Yesterday I finally managed to submit my “presentation portfolio” to the Writing Program’s Award Committee.  I say “finally” because it’s been an enormous task to assemble the monster in only one week.  In the future, I think the program should let instructors know they’ve been nominated before finalists are selected, so potential recipients have more than 7 days to complete a task that, at least for me, was extremely time consuming during an already busy part of the semester  Having said all of this, however, I should mention, as well, that I’m proud of the document I produced.  Both my student letters specifically and presentation over-all seemed strong.  Now I can only sit back and wait.

In Asia S. is doing well–“irritated” with me becuase of confusion over frequent flier miles–but well, nonetheless.  She returned to Saigon from  Bangkok last night, having announced  the evening before that the area office wants to send her to Afghanistan–an idea that definitely doesn’t please me, not only because I won’t be able to go, but also because it’s  dangerous, especially for aid workers.  I’m also concerned in the here and now, because S. seems so horribly home sick.  In fact, she acts down right miserable and displaces that misery onto me.  She’s in one of those moods right now where I don’t think anything I would do could help.  I just wish she wouldn’t blame me.  I’m overwhelmed as it is with work, with going to school and tending  to the house and yard and animals on my own.

Today specifically I mowed the lawn.  Now that might for most be a chore requiring moderate effort.  However, for me it’s been a massive undertaking–first because I had to pick up all the poop in the yard and secondly because  I had to actually get to the mower, which was buried under piles of clay pots, tangles of garden hose, and mounds of furniture picked up last summer from the curb.  Finally, my most strenuous task involved stacking hundreds of bricks I had dug up several summers ago during a resurfacing of Limestone Street.  Then and only then could I begin my mowing.  However, I had to stop that prematurely, as I no longer had the upper body strength to start the mower.   I did manage to finish the section inside the back fence, so at least that portion of the yard looks decent–thank God!

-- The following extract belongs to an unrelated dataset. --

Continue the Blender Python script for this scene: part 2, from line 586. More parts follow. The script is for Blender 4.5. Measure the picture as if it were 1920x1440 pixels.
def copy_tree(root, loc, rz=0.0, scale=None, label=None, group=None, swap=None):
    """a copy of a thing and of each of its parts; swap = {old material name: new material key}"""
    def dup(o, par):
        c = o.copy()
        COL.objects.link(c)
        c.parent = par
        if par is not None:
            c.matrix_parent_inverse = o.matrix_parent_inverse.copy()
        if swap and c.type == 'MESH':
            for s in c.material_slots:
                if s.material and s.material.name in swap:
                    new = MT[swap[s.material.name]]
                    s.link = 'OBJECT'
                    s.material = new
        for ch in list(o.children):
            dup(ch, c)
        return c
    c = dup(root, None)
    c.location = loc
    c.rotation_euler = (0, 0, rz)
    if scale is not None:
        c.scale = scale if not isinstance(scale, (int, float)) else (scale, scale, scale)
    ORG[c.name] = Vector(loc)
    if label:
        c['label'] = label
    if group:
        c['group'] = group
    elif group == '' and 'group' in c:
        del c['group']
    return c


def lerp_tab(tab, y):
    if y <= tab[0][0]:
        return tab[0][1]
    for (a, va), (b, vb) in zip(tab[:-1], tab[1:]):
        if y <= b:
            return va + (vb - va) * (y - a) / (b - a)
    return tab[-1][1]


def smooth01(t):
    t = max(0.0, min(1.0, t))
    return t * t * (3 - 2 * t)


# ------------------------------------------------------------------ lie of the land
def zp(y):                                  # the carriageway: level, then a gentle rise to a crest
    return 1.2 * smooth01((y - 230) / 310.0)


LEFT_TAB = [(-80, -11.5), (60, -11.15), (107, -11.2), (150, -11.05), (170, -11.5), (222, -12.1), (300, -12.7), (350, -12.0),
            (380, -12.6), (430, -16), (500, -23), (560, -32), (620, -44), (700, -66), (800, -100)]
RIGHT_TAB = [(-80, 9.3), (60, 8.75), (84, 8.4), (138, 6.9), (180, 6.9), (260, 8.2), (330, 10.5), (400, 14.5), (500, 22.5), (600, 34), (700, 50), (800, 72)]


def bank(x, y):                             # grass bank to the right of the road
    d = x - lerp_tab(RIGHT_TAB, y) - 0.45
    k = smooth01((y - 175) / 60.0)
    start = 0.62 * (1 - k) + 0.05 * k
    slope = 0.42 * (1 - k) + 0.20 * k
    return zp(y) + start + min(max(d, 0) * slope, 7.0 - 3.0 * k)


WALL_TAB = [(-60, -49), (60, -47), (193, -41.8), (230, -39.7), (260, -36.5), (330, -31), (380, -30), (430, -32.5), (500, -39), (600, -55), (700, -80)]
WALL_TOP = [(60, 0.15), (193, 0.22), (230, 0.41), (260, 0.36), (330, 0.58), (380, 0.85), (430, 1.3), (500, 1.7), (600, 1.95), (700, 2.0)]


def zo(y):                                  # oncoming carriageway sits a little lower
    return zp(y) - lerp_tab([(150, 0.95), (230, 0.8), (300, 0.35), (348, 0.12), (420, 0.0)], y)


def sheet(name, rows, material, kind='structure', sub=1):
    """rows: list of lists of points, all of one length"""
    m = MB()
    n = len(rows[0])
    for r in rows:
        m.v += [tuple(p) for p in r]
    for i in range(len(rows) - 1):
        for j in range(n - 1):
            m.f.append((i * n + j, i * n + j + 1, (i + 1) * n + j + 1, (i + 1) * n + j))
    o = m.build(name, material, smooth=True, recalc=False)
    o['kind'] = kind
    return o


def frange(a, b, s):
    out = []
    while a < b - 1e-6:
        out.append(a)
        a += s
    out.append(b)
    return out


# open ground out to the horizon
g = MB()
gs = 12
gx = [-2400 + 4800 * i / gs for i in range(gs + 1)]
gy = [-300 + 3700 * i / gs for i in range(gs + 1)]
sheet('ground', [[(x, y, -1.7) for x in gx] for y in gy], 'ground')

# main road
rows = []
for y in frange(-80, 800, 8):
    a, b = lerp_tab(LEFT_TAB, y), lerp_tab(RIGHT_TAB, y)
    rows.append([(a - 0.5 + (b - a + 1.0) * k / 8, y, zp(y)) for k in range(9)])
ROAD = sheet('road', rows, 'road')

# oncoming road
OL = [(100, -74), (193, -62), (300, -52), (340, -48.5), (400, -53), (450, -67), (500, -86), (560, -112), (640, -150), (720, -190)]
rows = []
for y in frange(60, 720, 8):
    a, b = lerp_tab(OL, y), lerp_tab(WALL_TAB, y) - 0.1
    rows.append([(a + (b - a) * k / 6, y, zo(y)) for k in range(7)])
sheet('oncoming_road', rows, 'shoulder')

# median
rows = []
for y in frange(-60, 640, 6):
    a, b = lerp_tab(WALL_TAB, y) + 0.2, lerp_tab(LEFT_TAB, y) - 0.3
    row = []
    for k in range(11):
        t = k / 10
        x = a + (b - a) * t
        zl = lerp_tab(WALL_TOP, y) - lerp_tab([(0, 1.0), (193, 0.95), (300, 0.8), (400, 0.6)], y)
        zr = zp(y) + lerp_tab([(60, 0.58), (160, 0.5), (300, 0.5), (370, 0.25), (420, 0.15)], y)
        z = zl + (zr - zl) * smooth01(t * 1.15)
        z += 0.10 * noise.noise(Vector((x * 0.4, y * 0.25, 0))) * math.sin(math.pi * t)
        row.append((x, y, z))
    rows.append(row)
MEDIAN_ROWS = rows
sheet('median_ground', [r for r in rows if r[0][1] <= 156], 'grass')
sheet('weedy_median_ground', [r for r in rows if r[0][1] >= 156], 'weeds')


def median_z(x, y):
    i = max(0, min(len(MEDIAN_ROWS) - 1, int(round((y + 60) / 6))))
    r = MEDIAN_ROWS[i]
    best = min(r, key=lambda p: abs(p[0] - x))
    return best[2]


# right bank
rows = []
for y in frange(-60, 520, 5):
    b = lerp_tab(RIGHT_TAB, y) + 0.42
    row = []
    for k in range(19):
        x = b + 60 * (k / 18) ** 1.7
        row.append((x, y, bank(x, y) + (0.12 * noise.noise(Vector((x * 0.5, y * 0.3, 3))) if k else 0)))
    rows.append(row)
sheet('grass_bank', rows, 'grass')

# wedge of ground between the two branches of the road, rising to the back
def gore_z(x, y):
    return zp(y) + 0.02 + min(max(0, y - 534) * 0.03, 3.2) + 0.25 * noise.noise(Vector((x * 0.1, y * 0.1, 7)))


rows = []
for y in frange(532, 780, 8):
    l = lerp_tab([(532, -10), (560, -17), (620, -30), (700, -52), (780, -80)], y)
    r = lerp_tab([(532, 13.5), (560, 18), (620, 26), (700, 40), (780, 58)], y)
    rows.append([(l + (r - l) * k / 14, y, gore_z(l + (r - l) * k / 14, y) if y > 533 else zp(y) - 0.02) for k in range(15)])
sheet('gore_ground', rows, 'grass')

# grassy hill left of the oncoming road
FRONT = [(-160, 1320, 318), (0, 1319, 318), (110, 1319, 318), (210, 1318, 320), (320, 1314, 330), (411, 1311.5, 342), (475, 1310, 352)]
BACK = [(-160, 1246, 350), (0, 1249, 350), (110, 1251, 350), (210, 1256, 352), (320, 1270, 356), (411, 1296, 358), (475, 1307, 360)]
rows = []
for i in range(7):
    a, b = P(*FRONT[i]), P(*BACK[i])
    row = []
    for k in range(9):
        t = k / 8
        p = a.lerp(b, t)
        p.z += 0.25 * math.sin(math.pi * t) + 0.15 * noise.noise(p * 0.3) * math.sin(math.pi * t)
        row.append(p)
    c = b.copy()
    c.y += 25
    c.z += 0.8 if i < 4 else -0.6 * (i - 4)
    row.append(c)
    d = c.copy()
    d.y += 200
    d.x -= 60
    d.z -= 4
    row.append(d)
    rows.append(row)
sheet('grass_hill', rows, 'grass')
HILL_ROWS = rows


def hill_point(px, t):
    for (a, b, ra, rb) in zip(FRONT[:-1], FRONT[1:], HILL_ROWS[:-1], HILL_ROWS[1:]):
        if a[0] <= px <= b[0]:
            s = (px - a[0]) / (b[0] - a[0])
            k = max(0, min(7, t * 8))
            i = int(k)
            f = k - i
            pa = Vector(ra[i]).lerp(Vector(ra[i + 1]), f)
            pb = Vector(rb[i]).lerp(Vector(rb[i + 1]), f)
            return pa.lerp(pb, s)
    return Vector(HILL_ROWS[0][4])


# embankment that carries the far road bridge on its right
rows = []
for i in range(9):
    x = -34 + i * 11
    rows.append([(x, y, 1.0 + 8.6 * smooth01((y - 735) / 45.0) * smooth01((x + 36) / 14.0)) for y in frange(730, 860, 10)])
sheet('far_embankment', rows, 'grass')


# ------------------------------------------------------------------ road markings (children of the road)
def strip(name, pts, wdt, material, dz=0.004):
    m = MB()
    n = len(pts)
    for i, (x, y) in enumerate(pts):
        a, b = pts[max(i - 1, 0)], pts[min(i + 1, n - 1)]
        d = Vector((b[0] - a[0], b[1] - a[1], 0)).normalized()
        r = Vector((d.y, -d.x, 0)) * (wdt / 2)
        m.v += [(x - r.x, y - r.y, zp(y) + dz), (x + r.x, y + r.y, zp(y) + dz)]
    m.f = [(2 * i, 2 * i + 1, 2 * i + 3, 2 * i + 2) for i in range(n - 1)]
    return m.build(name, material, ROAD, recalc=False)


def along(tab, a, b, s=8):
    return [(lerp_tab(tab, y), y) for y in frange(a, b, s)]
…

At any rate, I face a long list of household chores this weekend–everything from bathing the dogs to laundry and dusting.  Sometimes keeping up with this house exhausts me, especially now that the arrival of spring has doubled the work, with the addition of outdoor to already daunting indoor tasks.  Probably, however, I should be grateful that I actually have time this weekend to do these things.  Next week I’ll be inundated with 10 page student essays to grade.

I suppose I’ll go ahead and post this, since I have not updated this blog in several days.  Sorry for the delay and sorry, as well, that this is so poorly written.  I feel dull and uninspired–all saggy in the center and wrinkled round the edges.